Present every line in which the string "this" appears.
----
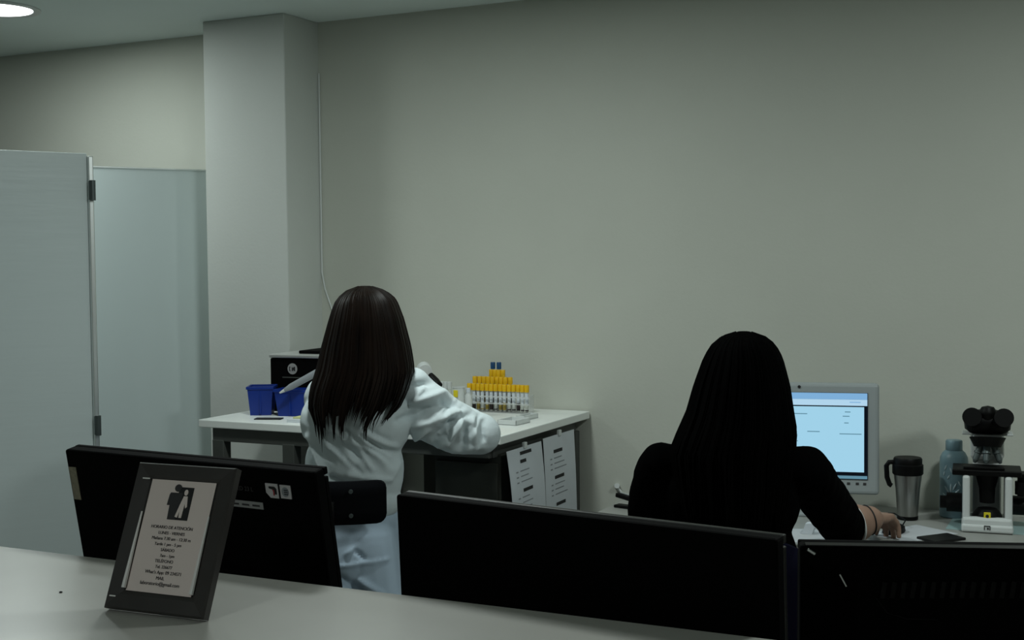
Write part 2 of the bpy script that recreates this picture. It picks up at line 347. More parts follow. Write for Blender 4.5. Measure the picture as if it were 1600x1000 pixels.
# the emblem
a = fmb(); z0 = pc+0.068
a.prism([(-0.004, z0-0.002), (0.019, z0-0.002), (0.019, z0-0.046), (-0.004, z0-0.046)], yy-0.0004, yy); a.build('emblem_square', M['ink'], pp)
a = fmb()
a.prism([(-0.006+0.0055*math.cos(i*PI/8), z0-0.0035+0.005*math.sin(i*PI/8)) for i in range(16)], yy-0.0008, yy)
a.prism([(-0.016, z0-0.010), (0.003, z0-0.010), (0.004, z0-0.026), (0.000, z0-0.028), (0.000, z0-0.046), (-0.013, z0-0.046), (-0.014, z0-0.027), (-0.0185, z0-0.027), (-0.0175, z0-0.013)], yy-0.0008, yy)
a.build('emblem_figure', M['inkgrey'], pp)
a = fmb()
a.prism([(0.0085+0.003*math.cos(i*PI/8), z0-0.009+0.004*math.sin(i*PI/8)) for i in range(16)], yy-0.0012, yy)
a.prism([(0.006, z0-0.014), (0.012, z0-0.014), (0.0145, z0-0.028), (0.012, z0-0.030), (0.010, z0-0.024), (0.009, z0-0.043), (0.005, z0-0.043), (0.0045, z0-0.034), (0.0025, z0-0.043), (-0.0015, z0-0.042), (0.002, z0-0.028)], yy-0.0012, yy)
a.build('emblem_figure', M['photopaper'], pp)
lines = [('HORARIO DE ATENCIÓN', .0052), ('LUNES - VIERNES', .0050), ('Mañana 7:30 am - 12:30 m', .0052), ('Tarde 1 pm - 5 pm', .0050), ('SÁBADO', .0050), ('7am - 1pm', .0048),
         ('TELÉFONO', .0052), ('Tel. 226677', .0050), ("What's App: 09 234571", .0054), ('MAIL', .0054), ('laboratorio@gmail.com', .0058)]
for i, (tx, szz) in enumerate(lines):
    text('printed_text', tx, szz*1.12, M['ink'], pp, TF @ Matrix.Translation((-0.002+0.0015*(i % 3), yy-0.0003, pc+0.0095-i*0.0074)) @ STAND)
a = MB(); a.M = TF @ Matrix.Translation((0, FT, FH*0.62)) @ Matrix.Rotation(R(36), 4, 'X'); a.box((0, 0.002, -0.056), (0.045, 0.003, 0.112), 0.001); a.build('easel_back', M['ink'], fr)

# ------------------------------------------------------------------ lab bench
TZ = 0.99
bx0, bx1, by0, by1 = -3.06, -1.83, 3.69, 4.45
tb = thing('lab_bench', 'white topped lab bench on a grey steel frame against the wall', 'table', ((bx0+bx1)/2, (by0+by1)/2, 0))
hx, hy = (bx1-bx0)/2, (by1-by0)/2
MB().box((0, 0, TZ-0.014), (2*hx, 2*hy, 0.028), 0.003).build('benchtop', M['table'], tb)
a = MB(); zr = TZ-0.028-0.025
for s in (-1, 1):
    a.box((0, s*(hy-0.035), zr), (2*hx-0.10, 0.035, 0.05), 0.002); a.box((s*(hx-0.06), 0, zr), (0.035, 2*hy-0.07, 0.05), 0.002)
a.build('frame_rail', M['greysteel'], tb)
for x in (-hx+0.075, -hx+0.385, hx-0.06):
    for s in (-1, 1):
        if not (s < 0 and x > 0): MB().box((x, s*(hy-0.037), (zr-0.02)/2), (0.05, 0.045, zr-0.02), 0.003).build('leg', M['greysteel'], tb)
MB().box((hx-0.155, 0.0, 0.47), (0.25, 2*hy-0.13, 0.90), 0.003).build('cupboard', M['darkpanel'], tb)
MB().box((hx-0.155, -hy+0.060, 0.47), (0.23, 0.012, 0.84), 0.002).build('cupboard_door', M['darkpanel'], tb)
MB().box((0.26, hy-0.09, 0.5), (0.62, 0.02, 0.80), 0.002).build('back_panel', M['darkpanel'], tb)
# papers clipped to the bench end
def hung_sheet(y0, y1, z0, z1, x, bulge, label, marks):
    t = thing('hanging_sheet', label, 'paper', (x, (y0+y1)/2, z1))
    n, k = 10, 14; W_ = y1-y0; Hh = z1-z0
    def pos(u, v): # u along y 0..1, v down 0..1
        return (0.002+bulge*math.sin(PI*min(1, v*1.1))*(1-0.55*u)+0.012*v, -W_/2+u*W_-0.02*math.sin(PI*v)*(1-u)*(bulge*30), -v*Hh)
    vs = []; fs = []
    for off in (0, 0.0008):
        for j in range(k+1):
            for i in range(n+1):
                p = pos(i/n, j/k); vs.append((p[0]+off, p[1], p[2]))
    s = (n+1)*(k+1)
    for j in range(k):
        for i in range(n):
            q = (j*(n+1)+i, j*(n+1)+i+1, (j+1)*(n+1)+i+1, (j+1)*(n+1)+i); fs.append(q); fs.append(tuple(s+x for x in reversed(q)))
    base = MB().add(vs, fs)
    b = MB(); pale = MB()
    def strip(mb, u0, u1, v0, v1, sl=0.0):
        st = 6; vv = []; ff = []
        for i in range(st+1):
            u = u0+(u1-u0)*i/st
            for v in (v0, v1):
                p = pos(u, v+sl*(u-u0)); vv.append((p[0]+0.0016, p[1], p[2]))
        for i in range(st): ff.append((2*i, 2*i+1, 2*i+3, 2*i+2))
        mb.add(vv, ff)
    for (u0, u1, v) in marks:
        strip(b, u0, u1, v, v+0.026)
    for j in range(22):
        v = 0.09+j*0.04
        if any(abs(v-mv) < 0.05 for _, _, mv in marks): continue
        strip(pale, 0.18, 0.24, v, v+0.010); strip(pale, 0.30, 0.30+random.uniform(0.2, 0.4), v, v+0.008)
    fuse('sheet', [(base, M['paper']), (b, M['ink']), (pale, M['inkpale'])], t, True)
    cl = MB().box((0.004, 0.0, 0.004), (0.012, 0.022, 0.022), 0.003); cl.build('clip', M['whiteplastic'], t)
hung_sheet(3.745, 4.02, 0.50, 0.932, -1.838, 0.022, 'left of the two printed sheets clipped to the bench end, curling outwards', [(0.35, 0.68, 0.03), (0.33, 0.5, 0.09), (0.34, 0.62, 0.31), (0.38, 0.66, 0.57)])
hung_sheet(4.035, 4.31, 0.48, 0.938, -1.838, 0.006, 'right of the two printed sheets clipped to the bench end, hanging flat near the wall', [(0.30, 0.58, 0.11), (0.30, 0.60, 0.31), (0.32, 0.62, 0.52), (0.34, 0.66, 0.74)])

# black analyser with silver lid
an = thing('lab_analyser', 'black box shaped analyser with a silver top edge at the left end of the bench', 'lab device', (-2.815, 4.13, TZ), R(4))
a = rbox(0.33, 0.22, 0.205, 0.006, (0, 0, 0.1025)); a.build('housing', M['black'], an)
a = rbox(0.335, 0.225, 0.014, 0.004, (0, -0.002, 0.213)); a.build('silver_lid', M['silverbox'], an)
a = rbox(0.25, 0.17, 0.012, 0.004, (0.06, 0.02, 0.226)); a.build('top_cover', M['black'], an)
a = MB().cyl((-0.065, -0.1095, 0.165), (-0.065, -0.1115, 0.165), 0.021, n=32); k = a.build('logo_disc', M['labelgrey'], an)
a = MB(); a.prism([(-0.079, 0.157), (-0.073, 0.157), (-0.073, 0.160), (-0.076, 0.160), (-0.076, 0.170), (-0.073, 0.170), (-0.073, 0.173), (-0.079, 0.173)], -0.1122, -0.1112)
a.prism([(-0.067, 0.157), (-0.062, 0.157), (-0.062, 0.164), (-0.057, 0.157), (-0.053, 0.157), (-0.053, 0.173), (-0.058, 0.173), (-0.062, 0.168), (-0.067, 0.173)], -0.1122, -0.1112); a.build('logo_mark', M['ink'], k)
a = MB().box((-0.065, -0.1105, 0.132), (0.09, 0.001, 0.004)); a.build('printed_line', M['greysteel'], an)
a = MB(); a.prism([(-0.142, 0.062), (-0.126, 0.062), (-0.134, 0.076)], -0.1115, -0.1095); a.build('warning_triangle', M['labelgrey'], an)

# blue bins
def bin_(label, px, py, rz, W_, D_, H_):
    p = on_z(px, py, TZ); t = thing('storage_bin', label, 'bin', p, rz, 'blue bins on the bench')
    a = MB(); n = 4; tf = 0.80; th = 0.004
    def ringp(s, z, o): return [(-s*W_/2+o, -s*D_/2+o, z), (s*W_/2-o, -s*D_/2+o, z), (s*W_/2-o, s*D_/2-o, z), (-s*W_/2+o, s*D_/2-o, z)]
    vs = ringp(tf, 0, 0)+ringp(1, H_, 0)+ringp(1, H_, th)+ringp(tf, 0.004, th)
    fs = [(3, 2, 1, 0), (12, 13, 14, 15)]
    for k in range(3): fs += [(4*k+i, 4*k+(i+1) % 4, 4*k+4+(i+1) % 4, 4*k+4+i) for i in range(4)]
    a.add(vs, fs); a.build('tray', M['blue'], t)
    r = MB()
    for s in (-1, 1):
        r.box((0, s*(D_/2+0.001), H_-0.005), (W_+0.006, 0.005, 0.010), 0.001); r.box((s*(W_/2+0.001), 0, H_-0.005), (0.005, D_+0.006, 0.010), 0.001)
    r.box((0, -D_*0.45-0.001, H_*0.5), (0.006, 0.006, H_*0.9), 0.001)
    r.build('rim', M['blue'], t)
    return t
bin_('blue open bin nearest the left end of the bench', 410, 647, R(28), 0.096, 0.10, 0.108)
bin_('blue open bin between the left blue bin and the coat of the seated woman', 460, 649, R(10), 0.125, 0.08, 0.100)
p = on_z(420, 655, TZ)
tag(rbox(0.10, 0.04, 0.004, 0.001, (0, 0, 0.002)).build('black_patch', M['ink'], None, False, p), 'flat black card lying on the bench in front of the left blue bin', 'patch'); bpy.data.objects['black_patch'].rotation_euler = (0, 0, R(20))  # thin flat black box in front of the left bin
p = on_z(467, 661, TZ)
nb = thing('note_pad', 'small white pad with a pale yellow sheet at the front edge of the bench', 'note pad', p + Vector((0, 0.035, 0)), R(2))
rbox(0.105, 0.07, 0.012, 0.001, (0, 0, 0.006)).build('pad', M['paper'], nb); rbox(0.085, 0.05, 0.006, 0.001, (0.004, 0.008, 0.015)).build('top_sheet', M['yellowpaper'], nb)
# grey rod leaning out of the bin
a = MB(); p0 = on_y(448, 608, 3.855); p1 = on_y(517, 570, 3.93); d = p1-p0
pr = thing('pipette', 'slim grey pipette leaning out of the blue bins towards the woman', 'pipette', p0)
MB().tube([d*-0.05, d*0.1, d*0.6, d], 0.008, 12, [0.007, 0.012, 0.013, 0.014]).build('shaft', M['inkpale'], pr, True)
MB().tube([d*-0.16, d*-0.1, d*-0.04], 0.004, 10, [0.003, 0.005, 0.007]).build('tip', M['whiteplastic'], pr, True)

# sample tubes and racks
rk = thing('tube_rack', 'clear stepped rack holding the yellow capped sample tubes by the wall', 'rack', (-2.135, 4.345, TZ), 0)
RW = 0.275
steps = [(-0.055, 0.004, RW, 0.0), (-0.020, 0.028, 0.19, -0.035), (0.015, 0.052, 0.12, -0.045), (0.048, 0.078, 0.09, -0.050)]
for i, (y, z, wdt, xc) in enumerate(steps):
    MB().box((xc, y, z/2), (wdt, 0.032, z), 0.001).build('step', M['acrylic'], rk)
for z in (0.035, 0.060):
    MB().box((0, -0.0735, z), (RW, 0.003, 0.006), 0.001).build('guard_rail', M['acrylic'], rk)
for s in (-1, 1): MB().box((s*RW/2, -0.055, 0.035), (0.003, 0.040, 0.07), 0.001).build('side_plate', M['acrylic'], rk)
def tube_proto(name, label, group, cap, fill, fh, L=0.082):
    t = thing(name, label, 'sample tube', (0, 0, 0), 0, group)
    MB().lathe([(0.001, 0), (0.004, 0.0012), (0.0062, 0.006), (0.0065, L)], n=14).build('tube_body', M['tube'], t, True)
    MB().lathe([(0.001, 0.001), (0.0045, 0.003), (0.0068, 0.007), (0.0069, fh), (0.001, fh+0.0005)], n=14).build('sample', fill, t, True)
    MB().lathe([(0.0078, L-0.006), (0.0092, L-0.006), (0.0092, L+0.018), (0.0082, L+0.020), (0.001, L+0.020)], n=16).build('cap', cap, t, True)
    lb = MB().lathe([(0.0067, 0.030), (0.0068, 0.031), (0.0068, 0.070), (0.0067, 0.071)], n=14); lb.build('paper_label', M['paper'], t, True)
    return t
grp = ['yellow capped tubes in the front row', 'yellow capped tubes in the second row', 'yellow capped tubes in the third row', 'blue capped tubes in the top row']
labs = ['yellow capped sample tube standing in the long front row of the rack', 'yellow capped sample tube in the raised second row of the rack', 'yellow capped sample tube in the high third row of the rack', 'dark blue capped tube in the topmost row behind the yellow caps']
protos = {}
rows = [(14, 0.0185, 0.0), (9, 0.0185, -0.040), (4, 0.017, -0.038), (2, 0.026, -0.058)]
for r_, (n, dx, xc) in enumerate(rows):
    for i in range(n):
        key = (r_, ['blood', 'serum', 'serum', 'blood', 'serum'][(i*3+r_) % 5], (i % 3))
        if r_ == 0 and i in (9, 10, 12, 13): key = (0, 'blood', 0)
        y, z, _, _ = steps[r_]
        loc = (-2.135+xc+(i-(n-1)/2)*dx, 4.345+y+random.uniform(-.003, .003), TZ+z)
        if key not in protos:
            t = tube_proto('sample_tube', labs[r_], grp[r_], M['bluecap'] if r_ == 3 else M['yellow'], M[key[1]], [0.010, 0.024, 0.034][key[2]])
            t.location = loc; t.rotation_euler = (0, 0, random.uniform(-3, 3)); protos[key] = t
        else: dup(protos[key], loc, random.uniform(-3, 3))
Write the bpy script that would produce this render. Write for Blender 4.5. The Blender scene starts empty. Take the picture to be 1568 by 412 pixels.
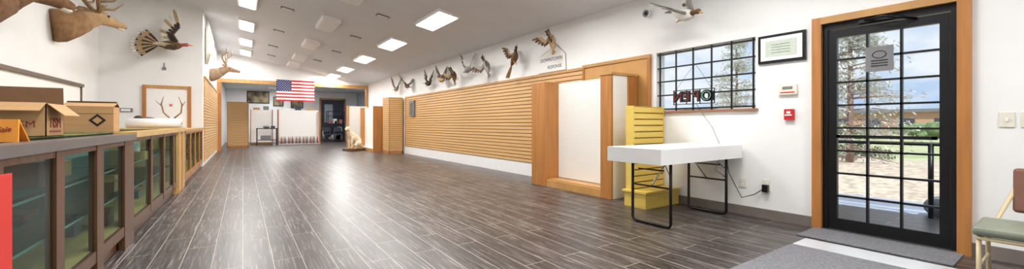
import bpy, bmesh, math, random
from mathutils import Vector as V, Matrix
random.seed(7)
scn=bpy.context.scene
scn.view_settings.view_transform='Standard'
# ---------------------------------------------------------------- materials
def lin(c):
    return tuple(((x/255)/12.92 if x/255<=.04045 else ((x/255+.055)/1.055)**2.4) for x in c)+(1,)
def mat(name,col,rough=.5,metal=0,var=.0,vscale=(8,8,8),bump=0,col2=None,emit=0,spec=None):
    m=bpy.data.materials.new(name);m.use_nodes=True;nt=m.node_tree;n=nt.nodes;l=nt.links
    b=n['Principled BSDF'];b.inputs['Roughness'].default_value=rough;b.inputs['Metallic'].default_value=metal
    if spec is not None:b.inputs['Specular IOR Level'].default_value=spec
    b.inputs['Base Color'].default_value=lin(col)
    tc=n.new('ShaderNodeTexCoord');mp=n.new('ShaderNodeMapping');mp.inputs['Scale'].default_value=vscale
    no=n.new('ShaderNodeTexNoise');no.inputs['Scale'].default_value=1;no.inputs['Detail'].default_value=5
    l.new(tc.outputs['Object'],mp.inputs[0]);l.new(mp.outputs[0],no.inputs[0])
    r=n.new('ShaderNodeValToRGB');c1=lin(col)
    if col2: c0=lin(col2)
    else: c0=tuple(x*(1-var) for x in c1[:3])+(1,)
    r.color_ramp.elements[0].color=c0;r.color_ramp.elements[1].color=c1
    r.color_ramp.elements[0].position=.35;r.color_ramp.elements[1].position=.65
    l.new(no.outputs[0],r.inputs[0]);l.new(r.outputs[0],b.inputs['Base Color'])
    if bump:
        bp=n.new('ShaderNodeBump');bp.inputs['Strength'].default_value=bump;bp.inputs['Distance'].default_value=.01
        l.new(no.outputs[0],bp.inputs['Height']);l.new(bp.outputs[0],b.inputs['Normal'])
    if emit:
        b.inputs['Emission Color'].default_value=lin(col);b.inputs['Emission Strength'].default_value=emit
    return m
WALL=mat('wall_paint',(239,239,238),.7,var=.04,vscale=(1.5,1.5,1.5))
CEIL=mat('ceiling_paint',(222,225,229),.85,var=.03,vscale=(2,2,2))
OAK=mat('oak_slat',(220,176,120),.45,var=.12,vscale=(3,1,30))
OAKT=mat('oak_trim',(200,150,88),.4,var=.2,vscale=(25,3,3))
OAKV=mat('oak_vertical',(188,126,66),.4,var=.22,vscale=(18,18,1.5))
GROOVE=mat('slat_groove',(124,86,50),.7)
WALN=mat('walnut_frame',(104,68,42),.4,var=.35,vscale=(20,20,2))
LOAK=mat('light_oak',(218,178,112),.4,var=.18,vscale=(18,3,3))
DTOP=mat('counter_laminate',(112,106,104),.3,var=.2,vscale=(6,6,6))
WHITE=mat('white_laminate',(242,242,242),.4,var=.03)
FIXW=mat('white_fixture',(250,250,250),.4,var=.01)
YEL=mat('yellow_laminate',(228,196,96),.45,var=.06,vscale=(2,2,20))
YELG=mat('yellow_groove',(150,122,50),.7)
BLK=mat('black_metal',(22,22,24),.35,metal=.3,var=.1)
CHROME=mat('chrome',(200,200,200),.2,metal=1)
GREYP=mat('grey_plastic',(120,120,122),.5)
IVORY=mat('ivory_plastic',(226,222,206),.4)
RED=mat('red_plastic',(200,30,34),.4)
REDP=mat('red_sign_face',(225,50,40),.5)
PINKT=mat('pink_tag',(220,110,110),.6)
CARD=mat('cardboard',(196,154,106),.8,var=.1,vscale=(3,3,30))
CARDD=mat('cardboard_inner',(120,88,58),.8,var=.1)
LABEL=mat('label_print',(150,60,50),.7)
BLACKP=mat('black_print',(25,25,25),.7)
ORANGE=mat('orange_card',(246,158,52),.7)
PAPER=mat('white_paper',(240,240,236),.8)
GREENP=mat('pale_green_paper',(205,215,200),.8,var=.12,vscale=(60,60,60))
BASEB=mat('vinyl_base',(126,116,110),.5,var=.15)
MAT=mat('carpet_mat',(128,128,132),.95,var=.35,vscale=(60,60,60),bump=.4)
GLARE=mat('painted_door_glare',(206,208,212),.3,var=.08,vscale=(5,5,5))  # pale colour stands for door light on the bare floor
CONC=mat('concrete',(166,172,186),.9,var=.15,vscale=(2,2,2))
GRAV=mat('gravel',(214,196,176),.95,var=.4,vscale=(9,9,9),bump=.6)
GRASS=mat('dry_grass',(190,184,150),.95,col2=(150,166,110),vscale=(.8,.8,.8))
BUSH=mat('bush_leaves',(124,146,98),.9,var=.5,vscale=(3,3,3))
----
WRITTEN ANSWER
Write part 2 of the bpy script that recreates this picture. It picks up at line 347. More parts follow. Write for Blender 4.5. Measure the picture as if it were 1600x1000 pixels.
Write the bpy script that would produce this render. Write for Blender 4.5. The Blender scene starts empty. Take the picture to be 1568 by 412 pixels.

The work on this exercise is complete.